Victorian Shrieklets


Bernard Shaw, writing in the 1880s, said of a young soprano: “She has two accomplishments: She can sing, or she can shriek like a steam whistle. When she shrieks, she apparently pleases herself. When she sings, she pleases me. I recommend her to confine herself in the future to pleasing me.” I offer this quote as a guideline to Andrew Lloyd Webber, who shares my love of Victorian-era culture and, with his colleagues, has made a sincere effort to evoke it in his musical version of Wilkie Collins’s masterful melodramatic novel, The Woman in White. There are a lot of intense emotions in a work like The Woman in White, and every time a character is seized by one, Lord Lloyd Webber sets it to a pounding, frenetic arioso, with lots of painfully belted high notes, and Trevor Nunn’s direction sends the character downstage center to shriek the high notes directly at us. Loud is good to aficionados of the amplified musical, and these moments get big hands from people who, I’ll wager, have never heard of Wilkie Collins. But Victorian audiences would have known better: The soprano Shaw was describing did not go on to make any name for herself, and in my book neither will this version of The Woman in White.

Because the effort involved is sincere, the show probably could be salvaged to some degree. I doubt, though, that its creators would approve of my thoughts on how to salvage it. In the first place, the sound system has got to go. (Actually, all amplified music in theaters has got to go, but that’s a larger discussion.) Carefully redone for a medium-size Victorian theater orchestra, with properly trained singers, about half of the music could be retained. Lloyd Webber has no imagination or individual quality as a composer, but he is a capable pasticheur, and his imitations of various kinds of Victorian parlor songs are sometimes quite appealing—or would be if the amplified reverb that metallicizes every tone and drowns out half the lyrics were thrown out. There would still remain the problem of the dramatic music—all that shrieky repeated-note stuff—but this is easily solved: Dramatic arias from obscure French or Italian operas of the period could be interpolated at these moments, with the show’s lyricist, David Zippel, providing suitable English words. Ponchielli and Mercadante wrote lots of operas nobody knows. And there’s always Meyerbeer.

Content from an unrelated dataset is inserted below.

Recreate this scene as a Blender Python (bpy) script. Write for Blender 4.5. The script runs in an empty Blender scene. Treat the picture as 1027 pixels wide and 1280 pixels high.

This is Lloyd Webber’s first work with a competent lyricist (T.S. Eliot, not having written for the musical theater, doesn’t count), and Zippel, though less than inspired here, has done a workmanlike job, from what I could hear of it. I think I’d probably trust him, rather than librettist Charlotte Jones, to rework the book, which badly needs both refocusing and enriching. What’s astonishing is that a piece so long (two hours 50 minutes, with one intermission), telling a tricky but comparatively simple story, should seem so crude. The worst sufferer from this is Ron Bohmer, the usually fine actor who plays the villain, Sir Percival Glyde: He gets roughly two minutes of charming suavity, after which he does nothing but rant, bully, and gnash his teeth uninterestingly for an act and a half. Meantime, his sidekick, Count Fosco, has unwisely been built up into a starring role for Michael Ball, who overplays it amusingly, taking up acres of stage time with his endlessly underlined Italian-ness and eccentricity, complete with a trained white rat that runs across his shoulder blades in his big solo. The rat gets a hand (I suppose I mean that in both senses, since Fosco is a rat too), but really should be removed, since he amounts to nothing but a prolonged stage wait as far as the story goes. And in a melodrama the story is everything. Maybe he could get a job with the Moscow Cat Circus.

Collins himself adapted The Woman in White for the stage, and although I’ve never read his version (the plays he wrote with his close friend Charles Dickens are easier to find), I wouldn’t be surprised if it had both more cogency and more depth than Jones’s, probably much cut-and-pasted in the conflicting efforts to save time and leave space for the Webberian yawp. I suspect, in fact, that if one simply played a cutting of Collins’s script, with a few of Lloyd Webber’s pleasanter songs interpolated, one would probably get better results. One might even be able to use some of William Dudley’s elaborate projected settings, though Dudley would definitely have to be curbed: His scenery has a relentless restlessness: This is the first musical I’ve ever seen in which the sets do most of the dancing; probably they and not the villain should be named Glyde.

What the cast mostly does, under Trevor Nunn’s direction, is tromp back and forth randomly in dim light, suggesting that the most essential repair to
The Woman in White would be a new director. The ensemble’s characterless trudging in every crowd scene nearly kills the evening, while the principals alternate between rigor mortis and frenzy. The idea that we might care about anyone involved (melodrama thrives on audience empathy) apparently hasn’t occurred to Nunn. Maria Friedman’s doughty insistence, as the determined and resourceful but easily misled heroine, suggests heavy labor rather than heavy drama; my heart went out to her with pity for the effort involved. All in all, I recommend The Woman in White, which apparently hasn’t pleased many, to revise itself and strive to please people like me, who know how enjoyable it could be, if done well.